**Problem requirements**: Which lines come from the start of the records through the line that holds "return tuple(((v/255)/12.92 if"? Write them out word for word.

(Source records)
* * * * *
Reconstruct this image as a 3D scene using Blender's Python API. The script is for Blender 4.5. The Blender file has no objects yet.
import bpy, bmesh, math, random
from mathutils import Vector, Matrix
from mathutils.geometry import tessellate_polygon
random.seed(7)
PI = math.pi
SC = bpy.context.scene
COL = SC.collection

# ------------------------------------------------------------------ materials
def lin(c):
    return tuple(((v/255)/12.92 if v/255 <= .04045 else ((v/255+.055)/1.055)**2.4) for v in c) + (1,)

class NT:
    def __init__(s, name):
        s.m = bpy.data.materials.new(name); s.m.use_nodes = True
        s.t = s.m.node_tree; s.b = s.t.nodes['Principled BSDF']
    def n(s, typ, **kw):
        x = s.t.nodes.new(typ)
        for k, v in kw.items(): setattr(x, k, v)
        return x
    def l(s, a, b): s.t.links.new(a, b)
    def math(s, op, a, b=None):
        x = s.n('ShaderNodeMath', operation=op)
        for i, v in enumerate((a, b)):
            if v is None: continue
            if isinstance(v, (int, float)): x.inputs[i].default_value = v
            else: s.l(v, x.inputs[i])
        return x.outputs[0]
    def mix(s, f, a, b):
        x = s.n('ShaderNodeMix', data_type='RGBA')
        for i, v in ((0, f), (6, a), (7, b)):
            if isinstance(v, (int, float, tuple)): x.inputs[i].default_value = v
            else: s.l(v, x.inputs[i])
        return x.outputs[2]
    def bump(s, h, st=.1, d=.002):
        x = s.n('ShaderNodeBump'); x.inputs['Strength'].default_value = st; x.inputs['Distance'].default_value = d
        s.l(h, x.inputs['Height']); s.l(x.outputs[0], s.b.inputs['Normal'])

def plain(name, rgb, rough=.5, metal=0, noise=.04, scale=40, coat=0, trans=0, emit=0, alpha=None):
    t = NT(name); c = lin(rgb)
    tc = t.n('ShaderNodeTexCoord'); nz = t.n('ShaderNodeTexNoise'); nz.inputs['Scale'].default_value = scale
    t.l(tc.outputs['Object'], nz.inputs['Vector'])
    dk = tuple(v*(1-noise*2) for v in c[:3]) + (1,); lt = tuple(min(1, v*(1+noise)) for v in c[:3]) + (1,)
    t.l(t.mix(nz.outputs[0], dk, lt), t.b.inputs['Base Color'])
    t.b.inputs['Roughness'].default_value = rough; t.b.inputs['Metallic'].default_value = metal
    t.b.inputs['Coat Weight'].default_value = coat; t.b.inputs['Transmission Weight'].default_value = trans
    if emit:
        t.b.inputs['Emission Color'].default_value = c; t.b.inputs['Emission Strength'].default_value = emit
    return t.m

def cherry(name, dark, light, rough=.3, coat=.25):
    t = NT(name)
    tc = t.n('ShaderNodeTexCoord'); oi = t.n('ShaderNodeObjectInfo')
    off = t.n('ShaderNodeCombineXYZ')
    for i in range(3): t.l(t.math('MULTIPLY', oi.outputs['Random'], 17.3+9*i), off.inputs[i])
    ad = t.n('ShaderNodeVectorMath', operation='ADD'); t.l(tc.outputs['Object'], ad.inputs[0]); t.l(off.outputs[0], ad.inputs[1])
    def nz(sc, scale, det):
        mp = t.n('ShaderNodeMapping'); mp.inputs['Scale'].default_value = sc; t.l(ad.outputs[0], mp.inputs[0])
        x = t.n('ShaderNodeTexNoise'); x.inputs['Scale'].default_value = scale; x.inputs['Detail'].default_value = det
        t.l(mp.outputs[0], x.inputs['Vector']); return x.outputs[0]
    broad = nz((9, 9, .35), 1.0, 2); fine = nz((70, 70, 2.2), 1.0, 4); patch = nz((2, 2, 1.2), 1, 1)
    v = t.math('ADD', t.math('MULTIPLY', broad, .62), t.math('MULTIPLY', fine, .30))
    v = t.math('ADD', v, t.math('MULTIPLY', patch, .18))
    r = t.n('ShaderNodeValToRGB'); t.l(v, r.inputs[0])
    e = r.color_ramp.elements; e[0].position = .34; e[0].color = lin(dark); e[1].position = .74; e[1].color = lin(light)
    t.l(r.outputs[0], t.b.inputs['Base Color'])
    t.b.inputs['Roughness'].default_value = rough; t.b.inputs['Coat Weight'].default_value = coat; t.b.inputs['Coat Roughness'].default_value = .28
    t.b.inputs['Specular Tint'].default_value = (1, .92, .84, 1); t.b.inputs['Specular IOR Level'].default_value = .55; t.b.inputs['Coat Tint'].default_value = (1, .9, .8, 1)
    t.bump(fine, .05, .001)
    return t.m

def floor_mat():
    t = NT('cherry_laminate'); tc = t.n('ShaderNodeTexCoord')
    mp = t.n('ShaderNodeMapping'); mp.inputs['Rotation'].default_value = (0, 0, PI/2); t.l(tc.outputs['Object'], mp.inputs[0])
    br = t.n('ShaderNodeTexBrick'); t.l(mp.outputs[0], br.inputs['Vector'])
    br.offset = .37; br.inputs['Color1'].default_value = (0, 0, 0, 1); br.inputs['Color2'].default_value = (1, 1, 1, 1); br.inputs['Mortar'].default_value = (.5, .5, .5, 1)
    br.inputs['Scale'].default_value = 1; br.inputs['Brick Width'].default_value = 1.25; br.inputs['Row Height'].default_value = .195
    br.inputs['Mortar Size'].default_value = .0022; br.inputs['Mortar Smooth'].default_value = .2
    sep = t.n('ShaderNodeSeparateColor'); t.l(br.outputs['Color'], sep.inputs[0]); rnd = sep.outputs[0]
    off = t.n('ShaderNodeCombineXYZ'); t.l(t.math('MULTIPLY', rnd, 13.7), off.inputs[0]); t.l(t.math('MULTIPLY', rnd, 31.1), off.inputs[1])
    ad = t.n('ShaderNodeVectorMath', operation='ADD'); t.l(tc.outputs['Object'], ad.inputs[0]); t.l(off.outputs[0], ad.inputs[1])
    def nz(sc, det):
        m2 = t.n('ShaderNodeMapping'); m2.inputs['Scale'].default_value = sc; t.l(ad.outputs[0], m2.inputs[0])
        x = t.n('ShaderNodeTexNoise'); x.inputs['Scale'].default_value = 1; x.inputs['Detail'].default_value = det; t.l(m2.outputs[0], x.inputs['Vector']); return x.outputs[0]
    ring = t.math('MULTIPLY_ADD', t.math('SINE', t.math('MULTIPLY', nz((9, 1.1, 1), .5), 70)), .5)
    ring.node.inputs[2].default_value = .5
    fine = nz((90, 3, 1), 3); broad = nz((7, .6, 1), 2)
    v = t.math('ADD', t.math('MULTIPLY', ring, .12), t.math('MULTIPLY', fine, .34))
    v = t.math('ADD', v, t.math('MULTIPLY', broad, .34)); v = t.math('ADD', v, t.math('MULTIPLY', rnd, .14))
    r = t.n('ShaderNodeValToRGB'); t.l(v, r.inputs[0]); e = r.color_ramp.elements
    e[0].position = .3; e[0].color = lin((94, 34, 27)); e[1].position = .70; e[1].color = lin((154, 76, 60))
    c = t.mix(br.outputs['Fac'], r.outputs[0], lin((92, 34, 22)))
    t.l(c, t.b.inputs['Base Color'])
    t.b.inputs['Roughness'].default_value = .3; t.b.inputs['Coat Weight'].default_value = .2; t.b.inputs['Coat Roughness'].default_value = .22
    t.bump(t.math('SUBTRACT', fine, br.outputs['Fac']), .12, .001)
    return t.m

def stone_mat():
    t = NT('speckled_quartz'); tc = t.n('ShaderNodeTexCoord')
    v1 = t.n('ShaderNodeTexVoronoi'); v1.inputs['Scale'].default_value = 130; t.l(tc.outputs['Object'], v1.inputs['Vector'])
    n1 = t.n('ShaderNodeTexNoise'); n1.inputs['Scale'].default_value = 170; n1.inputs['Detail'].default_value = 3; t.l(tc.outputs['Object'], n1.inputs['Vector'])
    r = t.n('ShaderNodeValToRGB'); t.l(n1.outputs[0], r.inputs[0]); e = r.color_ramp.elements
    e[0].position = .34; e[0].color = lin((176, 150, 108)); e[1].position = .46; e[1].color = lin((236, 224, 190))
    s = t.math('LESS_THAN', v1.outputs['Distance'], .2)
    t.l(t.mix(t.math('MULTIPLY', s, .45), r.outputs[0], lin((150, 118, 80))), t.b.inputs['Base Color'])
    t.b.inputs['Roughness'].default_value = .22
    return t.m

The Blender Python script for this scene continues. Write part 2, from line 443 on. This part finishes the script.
* * * * *
**Correct answer**:
Reconstruct this image as a 3D scene using Blender's Python API. The script is for Blender 4.5. The Blender file has no objects yet.
import bpy, bmesh, math, random
from mathutils import Vector, Matrix
from mathutils.geometry import tessellate_polygon
random.seed(7)
PI = math.pi
SC = bpy.context.scene
COL = SC.collection

# ------------------------------------------------------------------ materials
def lin(c):
    return tuple(((v/255)/12.92 if v/255 <= .04045 else ((v/255+.055)/1.055)**2.4) for v in c) + (1,)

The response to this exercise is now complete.